The Aran Islands
are situated thirty miles from Galway City and 7 nautical miles for the Connemara coastline, and are easily accessed by boat from Rossaveal and Doolin and from Inverin by air.
The islands are made up of carboniferous lime stone - and would have been the seabed south of the equator some 350 million years ago, evidence of this can still be seen today in the form of fossilized shellfish, seaweeds, fish and birch pods.
Another main feature of the islands is the millions of granite boulders which dot the landscape, mullan eibher in Irish. This granite is from the Connemara Mountains , which in the dawn of time were 2 to 3 times higher, but as a result of glacial movement they were left behind when the ice sheets receded.

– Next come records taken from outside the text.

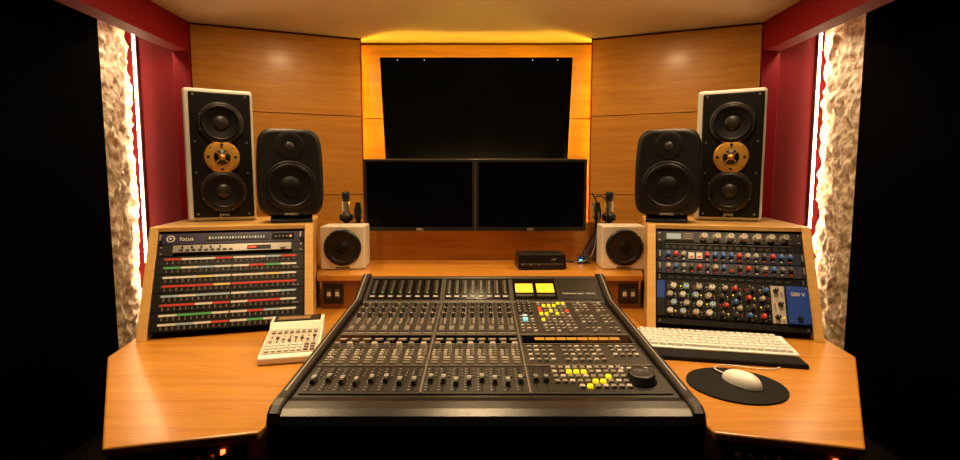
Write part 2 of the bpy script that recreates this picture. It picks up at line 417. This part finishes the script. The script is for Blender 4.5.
def nearfield(loc,rz):
    e=empty('nearfield_speaker',loc,rz); e.scale=(.92,.92,.92)
    b=MB(); W,Hh,D=.272,.375,.24; z0=.028
    nu=40; vs=[];fs=[]
    def se(w,h,n=5.5):
        out=[]
        for i in range(nu):
            t=2*math.pi*i/nu; c,s_=math.cos(t),math.sin(t)
            zz=h/2*math.copysign(abs(s_)**(2/n),s_)
            k=1-.05*max(0,zz/h*2)
            out.append((k*w/2*math.copysign(abs(c)**(2/n),c),zz))
        return out
    lay=[(.0,.86,.90),(.002,.92,.945),(.008,.955,.968),(.018,.985,.99),(.035,1,1),(.12,.99,.99),(.19,.90,.92),(.225,.74,.80),(.24,.5,.6)]
    for (y,a,c) in lay:
        for (px,pz) in se(W*a,Hh*c): vs.append((px,y,z0+Hh/2+pz))
    for j in range(len(lay)-1):
        for i in range(nu):
            k=(i+1)%nu; fs.append((j*nu+i,j*nu+k,(j+1)*nu+k,(j+1)*nu+i))
    b.add(vs,fs,GENG,True)
    n=(len(lay)-1)*nu; b.add(vs[:nu],[tuple(range(nu))],GENG); b.add(vs[n:],[tuple(range(nu))],GENG)
    b.build('body',e)
    b=MB(); zw=z0+.130; zt=z0+.300
    b.lathe([(.108,0),(.105,.005),(.100,.006),(.097,.004)],GENG,(0,0,zw),'y',48,close=False)
    b.lathe([(.098,.003),(.092,.009),(.085,.009),(.080,.003)],RUB,(0,0,zw),'y',48,close=False)
    b.lathe([(.081,.004),(.060,.002),(.042,.001)],CONE,(0,0,zw),'y',48,close=False)
    b.lathe([(.043,.001),(.036,.008),(.020,.013),(.0005,.015)],CONE,(0,0,zw),'y',30,close=False)
    b.lathe([(.060,0),(.056,.002),(.040,.001),(.020,.0008)],GENG,(0,0,zt),'y',44,close=False)
    b.lathe([(.018,.0008),(.015,.006),(.008,.009),(.0005,.010)],GRYD,(0,0,zt),'y',24,close=False)
    b.cyl((.06,0,z0+.010),.0025,.002,GREEN,'y',8)
    b.build('drivers',e); text('GENELEC',.013,LBL,e,T((0,-.001,z0+.006))@FRONT)
    b=MB(); b.prism([(-.004,.001),(-.002,.014),(.05,.034),(.17,.034),(.19,.014),(.19,.001)],RUB,'x',-.085,.085); b.build('stand',e,bevel=.003)
nearfield((-.745,1.975,1.1105),R(20)); nearfield((.738,1.975,1.1105),R(-20))
def cube_speaker(loc,rz):
    e=empty('mini_speaker',loc,rz); W=.190
    b=MB(); b.box(-W/2,W/2,0,.17,.001,W,CREAM); b.build('cabinet',e,bevel=.006,bseg=3)
    b=MB(); b.lathe([(.080,0),(.080,.005),(.073,.009)],BLK,(0,0,.097),'y',44,close=False)
    b.lathe([(.074,.008),(.069,.011),(.062,.010),(.058,.005)],RUB,(0,0,.097),'y',44,close=False)
    b.lathe([(.059,.006),(.04,.003),(.026,.001)],PANEL2,(0,0,.097),'y',44,close=False)
    b.lathe([(.027,.001),(.022,.006),(.0005,.010)],CONE,(0,0,.097),'y',30,close=False)
    for a in range(4):
        t=a*math.pi/2+.78; b.cyl((.077*math.cos(t),-.006,.097+.077*math.sin(t)),.003,.003,SILV,'y',8)
    b.box(-.03,.03,-.001,0,.005,.011,GRYD)
    b.build('driver',e)
cube_speaker((-.598,2.16,.892),R(5)); cube_speaker((.628,2.16,.892),R(-5))
# ---------------------------------------------------------------- TV
M=T((-.022,3.20,1.36))@RX(R(12))
e=empty('wall_television',M=M)
b=MB(); b.box(-.574,.574,0,.045,0,.672,BLK); b.build('housing',e,bevel=.006)
b=MB(); b.box(-.574,.574,-.006,0,0,.022,GLASS); b.box(-.574,.574,-.006,0,.642,.672,GLASS); b.box(-.574,-.548,-.006,0,.022,.642,GLASS); b.box(.548,.574,-.006,0,.022,.642,GLASS)
b.box(-.548,.548,-.002,0,.022,.642,SCREEN)
for x in (-.47,-.31,.335,.485): b.cyl((x,-.006,.657),.0028,.002,WLED_GLINT,'y',12)  # reflected spots put in as small glowing dots on the bezel
b.build('screen',e)
b=MB(); b.box(-.2,.2,.045,.075,.25,.45,BLKM); b.box(-.05,.05,.045,.11,.10,.2,BLKM); b.build('wall_mount',e)
b=MB()
for s in (-1,1): b.box(s*.545-.005,s*.545+.005,.0455,.049,.08,.64,TVGLOW)
b.box(-.5,.5,.0455,.049,.640,.650,TVGLOW); b.build('added_wall_glow',e)  # added glow strips behind the set, widen the cove glow on the wall
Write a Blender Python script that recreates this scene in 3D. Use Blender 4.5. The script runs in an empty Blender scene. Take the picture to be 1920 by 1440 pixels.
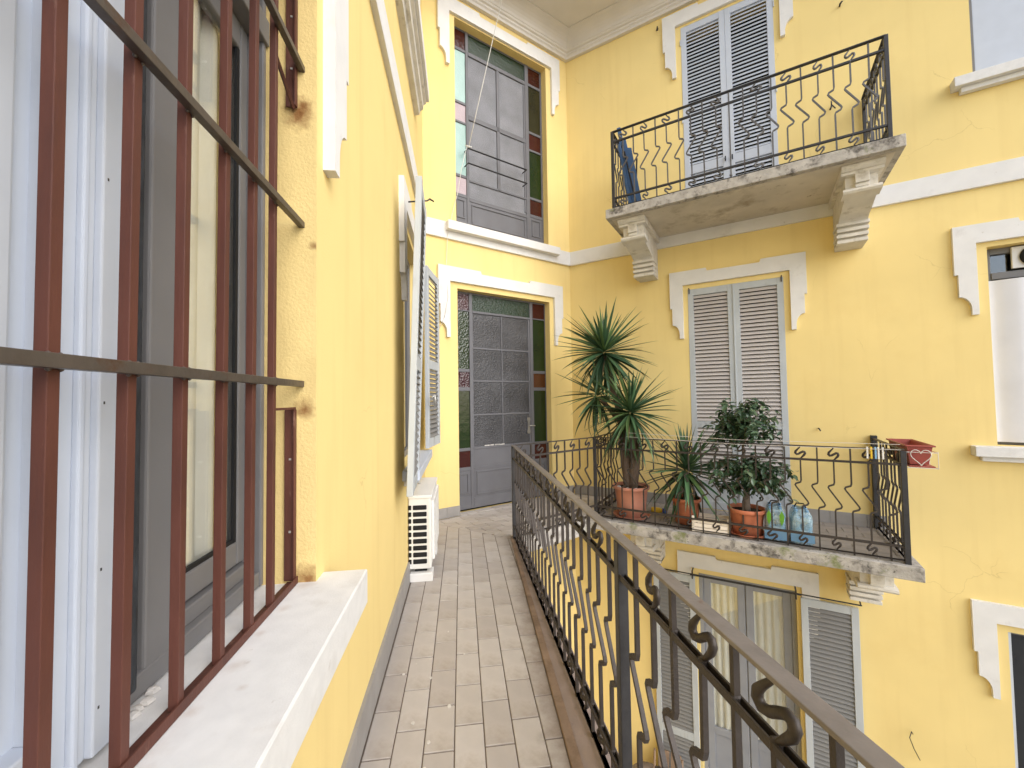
import bpy, bmesh, math, random
from mathutils import Vector, Matrix
rnd = random.Random(7)
PI = math.pi
S = bpy.context.scene
C = S.collection

# ------------------------------------------------------------------ camera, sky, sun, exposure
def cam_axes(pitch, roll):
    cp, sp = math.cos(pitch), math.sin(pitch)
    fw = Vector((0, cp, sp)); up = Vector((0, -sp, cp)); rt = Vector((1, 0, 0))
    c, s = math.cos(roll), math.sin(roll)
    return c*rt+s*up, -s*rt+c*up, fw
r_, u_, f_ = cam_axes(math.radians(1.966), math.radians(-0.871))
cd = bpy.data.cameras.new('camera'); cam = bpy.data.objects.new('camera', cd); C.objects.link(cam)
cam.matrix_world = Matrix(((r_.x, u_.x, -f_.x, 0), (r_.y, u_.y, -f_.y, 0), (r_.z, u_.z, -f_.z, 1.5), (0, 0, 0, 1)))
cd.sensor_width = 36; cd.lens = 36*767.5/1920; cd.clip_start = 0.02; cd.clip_end = 500
S.camera = cam

SUN_EL, SUN_AZ = 38, 137          # azimuth clockwise from +Y; the light comes from behind and to the right
W = bpy.data.worlds.new('World'); S.world = W; W.use_nodes = True
nt = W.node_tree; bg = nt.nodes['Background']
sky = nt.nodes.new('ShaderNodeTexSky'); sky.sky_type = 'NISHITA'; sky.sun_disc = False
sky.sun_elevation = math.radians(SUN_EL); sky.sun_rotation = math.radians(SUN_AZ)
sky.air_density = 1.0; sky.dust_density = 1.6; sky.ozone_density = 1.0
bw = nt.nodes.new('ShaderNodeRGBToBW'); mx = nt.nodes.new('ShaderNodeMixRGB'); mx.inputs[0].default_value = 0.42
nt.links.new(sky.outputs[0], bw.inputs[0]); nt.links.new(sky.outputs[0], mx.inputs[1]); nt.links.new(bw.outputs[0], mx.inputs[2])
nt.links.new(mx.outputs[0], bg.inputs[0]); bg.inputs[1].default_value = 0.15
sd = bpy.data.lights.new('sun', 'SUN'); sun = bpy.data.objects.new('sun', sd); C.objects.link(sun)
sd.energy = 0.54; sd.angle = math.radians(70); sd.color = (1, .985, .965)
az, el = math.radians(SUN_AZ), math.radians(SUN_EL)
sun.rotation_euler = Vector((math.sin(az)*math.cos(el), math.cos(az)*math.cos(el), math.sin(el))).to_track_quat('Z', 'Y').to_euler()
S.view_settings.view_transform = 'Standard'; S.view_settings.look = 'None'
S.view_settings.exposure = 1.34; S.view_settings.gamma = 1; S.view_settings.use_curve_mapping = False
S.render.engine = 'CYCLES'; S.cycles.max_bounces = 8; S.cycles.diffuse_bounces = 5; S.cycles.transparent_max_bounces = 12

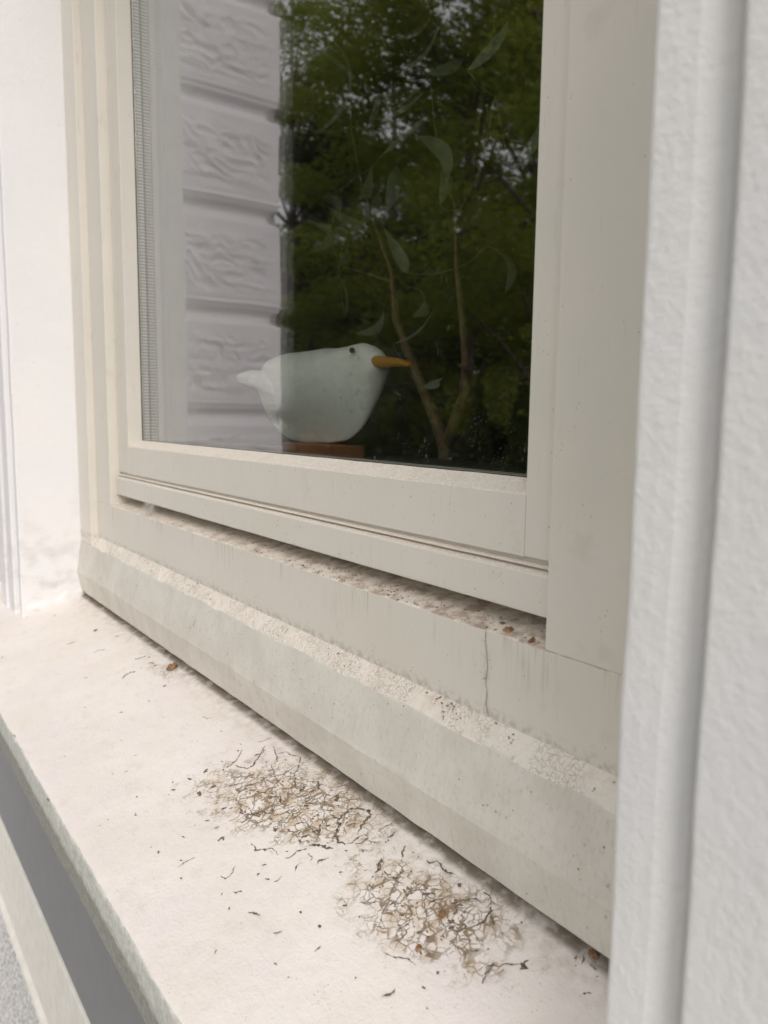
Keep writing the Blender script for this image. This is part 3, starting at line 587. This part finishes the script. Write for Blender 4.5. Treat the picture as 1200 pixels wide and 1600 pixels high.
yr = {0: .012, 1: .022, 2: .038, 3: .05, 4: .058, 5: .062, 6: .058, 7: .045, 8: .034, 9: .029, 10: .024, 11: .018, 12: .012}
rows = smooth_rows([(x, 0.645, (t + d) / 2, yr[i], (t - d) / 2) for i, (x, t, d) in enumerate(body)])
b = MB(); b.ell_loft(rows, 28)
for i, v in enumerate(b.v):
    q = Vector(v); d = noise.noise(q * 26) * 0.0022 + noise.noise(q * 70) * 0.0008; b.v[i] = (v[0], v[1] - d, v[2] + d)
for i, v in enumerate(b.v):      # keel: the flanks draw in towards the underside
    t = max(0.0, min(1.0, (0.092 - v[2]) / 0.135)); b.v[i] = (v[0] - 0.004 * t, 0.645 + (v[1] - 0.645) * (1.0 - 0.90 * t ** 1.0), v[2])
b.build('body', BIRD, gull, smooth=True)
tail = [(-1.308, 0.0682, 0.0624), (-1.2892, 0.0743, 0.0573), (-1.258, 0.0776, 0.0519), (-1.2207, 0.0761, 0.0444), (-1.1851, 0.0683, 0.035), (-1.151, 0.0597, 0.0281)]
rows = smooth_rows([(x, 0.617 - 0.001 * i, (t + d) / 2, [.004, .012, .018, .018, .014, .006][i], (t - d) / 2) for i, (x, t, d) in enumerate(tail)])
b = MB(); b.ell_loft(rows, 20)
for i, v in enumerate(b.v):
    d = noise.noise(Vector(v) * 45) * 0.002; b.v[i] = (v[0], v[1] - d, v[2] + d)
b.build('tail', BIRD, gull, smooth=True)
bk = [(-0.9060, 0.086, 0.0665), (-0.8716, 0.0814, 0.0672), (-0.8451, 0.0774, 0.0670), (-0.8322, 0.0734, 0.0664), (-0.8265, 0.0697, 0.0655)]
rows = smooth_rows([(x, 0.640, (t + d) / 2, [.011, .0095, .008, .0065, .003][i], (t - d) / 2) for i, (x, t, d) in enumerate(bk)])
b = MB(); b.ell_loft(rows, 16); b.build('beak', BEAK, gull, smooth=True)
for sy in (-1, 1):
    b = MB(); vs = []
    ex, ey, ez, er = -0.9365, 0.6455 + sy * 0.0262, 0.0935, 0.0042
    for i in range(9):
        for k in range(12):
            a = math.pi * i / 8; c_ = 2 * math.pi * k / 12; vs.append((ex + er * math.sin(a) * math.cos(c_), ey + er * math.sin(a) * math.sin(c_), ez + er * math.cos(a)))
    b.add(vs, [(i * 12 + k, i * 12 + (k + 1) % 12, (i + 1) * 12 + (k + 1) % 12, (i + 1) * 12 + k) for i in range(8) for k in range(12)])
    b.build('eye', EYEM, gull, smooth=True)
b = MB(); b.box(-1.135, -0.985, 0.612, 0.678, -0.0715, -0.0445); b.build('base', WOOD, gull, bevel=0.004)

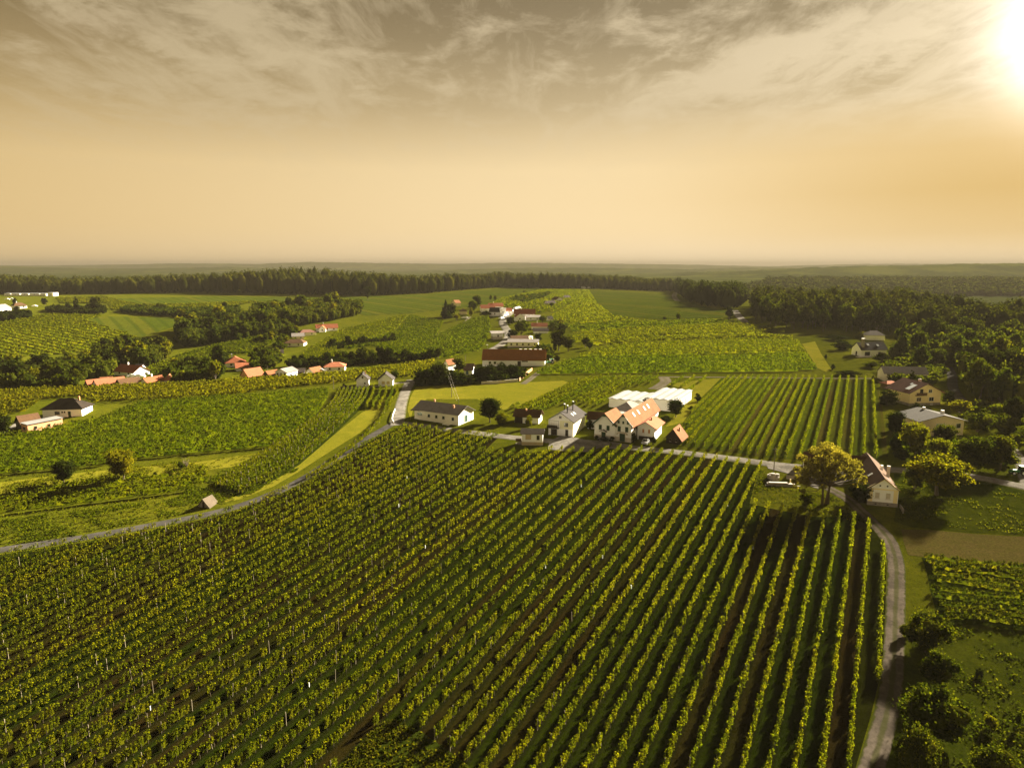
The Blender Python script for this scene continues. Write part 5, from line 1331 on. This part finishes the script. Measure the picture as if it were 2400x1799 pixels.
    plinth(r, W, D, .95, 'stone', -1.6)
    for u in (0.09, .91): MB().box(W * u - .42, W * u + .42, -.07, -.004, .95, 4.1).build('pilaster', M['yellow_wall'], r)
    MB().box(0, W, -.09, -.004, 3.95, 4.2).build('cornice', M['yellow_wall'], r)
    for s in (-1, 1): MB().prism([(W / 2, 6.72), (W / 2 + s * (W / 2 + .3), 4.2), (W / 2 + s * (W / 2 - .25), 4.2), (W / 2, 6.35)], 'y', -.10, -.004).build('gable_trim', M['yellow_wall'], r)
    for u in (.31, .67): opening(r, W, D, 'f', W * u, 1.75, 1.05, 1.55, frame='white_paint', pane='pale_stone', bars=0)
    for u in (.38, .62): MB().box(W * u - .16, W * u + .16, -.06, .02, 4.75, 5.1).build('vent_hole', M['iron'], r)
    for u in (.28, .68): MB().box(W * u - .2, W * u + .2, -.08, -.04, .3, .55).build('cellar_vent', M['iron'], r)
    chimney(r, W * .86, D * .34, 4.5, 7.6, .62, 'pale_stone', roof=ro); MB().box(W * .86 - .36, W * .86 + .36, D * .34 - .36, D * .34 + .36, 7.6, 7.75).build('chimney_cap', M['plinth'], ro)
    chimney(r, W * .76, D * .52, 5.4, 6.7, .5, 'white_paint', roof=ro)
    skylight(r, ro, W, D, 4.1, 2.6, 'y', 'l', D * .30, .45); skylight(r, ro, W, D, 4.1, 2.6, 'y', 'r', D * .14, .5)
    MB().box(W + .5, W + .75, -3.2, .2, -1.5, .75).build('garden_wall', M['stone'], r)
    L = 19.0; x1 = W + .4
    MB().box(x1 - L, -.02, D - 6.6, D - .02, -1.5, 3.6).build('wing_wall', M['white_wall'], r)
    MB().prism([(D - 7.1, 3.35), (D - 3.3, 6.55), (D + .5, 3.35), (D + .5, 3.52), (D - 3.3, 6.75), (D - 7.1, 3.52)], 'x', x1 - L - .4, W * .5).build('roof', M['roof_brown'], r)
    MB().box(x1 - L + 2, x1 - L + 3.6, D - 6.66, D - 6.6, 0, 2.4).build('door', M['brown_wood'], r)
    for k in range(4): MB().box(x1 - L + 5 + k * 2.6, x1 - L + 6.2 + k * 2.6, D - 6.68, D - 6.6, 1.2, 2.5).build('window', M['glass'], r)
    # yellow balcony house
    r, W, D, ro = house('house', 'yellow house with plum brown roof, balcony and white solar panel', (2130, 951), (2209.8, 955.5), 11.5, 5.0, 3.1, 'y', 'yellow_wall', 'roof_plum', az=R(-8), over=1.0)
    plinth(r, W, D, .9, 'stone'); MB().box(W * .16, W * .50, -.9, -.01, 3.7, 3.9).build('balcony', M['brown_wood'], r)
    for k in range(8): MB().box(W * .16 + k * .54, W * .16 + k * .54 + .48, -.9, -.83, 3.9, 4.8).build('balcony_board', M['brown_wood'], r)
    opening(r, W, D, 'f', W * .36, 3.95, 1.3, 2.1, 'door', 'yellow_wall', 'glass'); opening(r, W, D, 'f', W * .64, 4.6, 1.5, 1.3)
    opening(r, W, D, 'f', W * .30, 1.5, 1.9, 1.5, pane='brown_wood'); opening(r, W, D, 'f', W * .70, 1.5, 2.0, 1.5); opening(r, W, D, 'f', W * .72, .1, 1.0, .6)
    skylight(r, ro, W, D, 5.0, 3.1, 'y', 'l', D * .25, .40, 2.1, 3.6); skylight(r, ro, W, D, 5.0, 3.1, 'y', 'l', D * .42, .66, .7, 1.0)
    chimney(r, W * .60, D * .42, 7.2, 9.0, .6, 'plinth', roof=ro); chimney(r, W * .66, D * .55, 7.0, 8.7, .5, 'plinth', roof=ro)
    # tan house
    r, W, D, ro = house('house', 'wide tan house with low grey roof half hidden by yellow trees', (2152, 1022), (2261, 1013), 11.0, 4.7, 1.7, 'y', 'tan_wall', 'roof_slate', az=R(-4), over=.8)
    opening(r, W, D, 'f', W * .48, 2.3, 3.0, 1.5, pane='pale_glass', bars=2); opening(r, W, D, 'f', W * .88, 2.2, 1.6, 1.6, bars=0); opening(r, W, D, 'f', W * .40, -.4, 1.7, 1.9, 'door', 'tan_wall', 'dark_wood'); opening(r, W, D, 'f', W * .12, 2.5, .8, .9)
    chimney(r, W * .66, D * .3, 5.4, 7.3, .8, 'white_paint', roof=ro); chimney(r, W * .5, D * .8, 6.1, 7.2, .7, 'white_paint', roof=ro)
    # long white house
    r, W, D, ro = house('house', 'long white house with grey roof behind the dark fir', (2072, 893), (2174, 895), 8.0, 2.9, 2.4, 'x', 'cream_wall', 'roof_grey', over=.4, lift=.5)
    for u in (.19, .40, .62, .84): opening(r, W, D, 'f', W * u, .4, 1.2, 1.7, frame='brown_wood')
    MB().box(1, W * .5, -2.6, -.02, -1.5, .2).build('terrace', M['pale_stone'], r)
    # white house with skylights
    r, W, D, ro = house('house', 'white house with dark roof, stone chimney and two skylights under the wood', (2018, 836), (2077, 834), 8.0, 3.8, 3.3, 'x', 'white_wall', 'roof_dark', over=.6)
    opening(r, W, D, 'f', W * .24, .5, 2.9, 2.0, frame='dark_wood', bars=2); opening(r, W, D, 'f', W * .72, .6, 1.5, 1.7, frame='dark_wood'); opening(r, W, D, 'l', D * .5, .2, 1.2, 2.2, 'door', 'white_paint', 'dark_wood')
    chimney(r, W * .10, 1.4, 4, 9.2, 1.2, 'stone', roof=ro); MB().box(W * .10 - .75, W * .10 + .75, .65, 2.15, 9.2, 9.5).build('chimney_cap', M['white_paint'], ro)
    skylight(r, ro, W, D, 3.8, 3.3, 'x', 'f', W * .35, .62, 1.2, 1.3); skylight(r, ro, W, D, 3.8, 3.3, 'x', 'f', W * .72, .5, 1.2, 1.3)
    MB().box(-3.2, W * .35, -2.8, -.02, -2, .1).build('terrace', M['pale_stone'], r)
    house('house', 'grey roof half hidden behind golden shrubs under the wood', (2030, 797), (2073, 798), 9, 3.0, 2.6, 'hip', 'cream_wall', 'roof_grey')
    house('garden_shed', 'little salmon roofed garden shed left of the yellow balcony house', (2078, 911), (2104, 910), 4, 2.0, 1.0, 'hip', 'brown_wood', 'roof_salmon', cat='shed')
    house('garden_shed', 'small brown roof in the garden under the right hand wood', (2330, 932), (2350, 932), 4, 2.2, 1.2, 'hip', 'brown_wood', 'roof_grey', cat='shed')
hamlet()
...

There is a local explanation; that once there lived 2 giants, one in the north and one in the south. Now, both giants despised one another and occasionally threw boulders at each other and that s how they got here,
But Aran wasn't always an island; we were once connected to the mainland, to the Burren in Co. Clare and Golam Head in Connemara . Local tradition tells of the islands splitting on a St. Patrick s Day. Indeed they will split again, at the Gleann Mór near Cill Rónáin and at the Súnda Caoch near Dún Aengus. Galway Bay was once a large inshore lake whose name survives to this day, and was known as Loch Lurgan. Indeed, evidence of this emerged some years ago in the form of a dug out canoe and some 5,000 years ago the area was also covered in ancient Irish forest, evidence also comes to light of this on beaches after winter storms along the Connemara shoreline.
Inis Mór get it's name from the old Irish word for a kidney “Ara” this Ara Na Naomh, the kidney of the Saints, and may be a metaphor, a kidney cleanses the body of impurities, it may have been thought to clean the early monastic settlers of sin and human impurities.
The first settlements where late stone age farmers settling the coastline of Connemara and building small farmsteads, identical to the stone walls which crios cross the landscape of Inis Mór a wonderful example of this can be seen in the Céide Fields in north Mayo.
When the Inis Mór split from the from the mainland, many of the remaining forests quickly disappeared as there were no other fuel sources, the felling of the timber also contributed to massive soil erosion.
With the influx of new tribes from Spain , Germany and England , Ireland became a more unsettled environment and this began the building of the many massive ring forts, for protection from invaders. Forts such as Dún Aongus, The Black Fort and in Dún Beag date from this period, some 4000 years ago.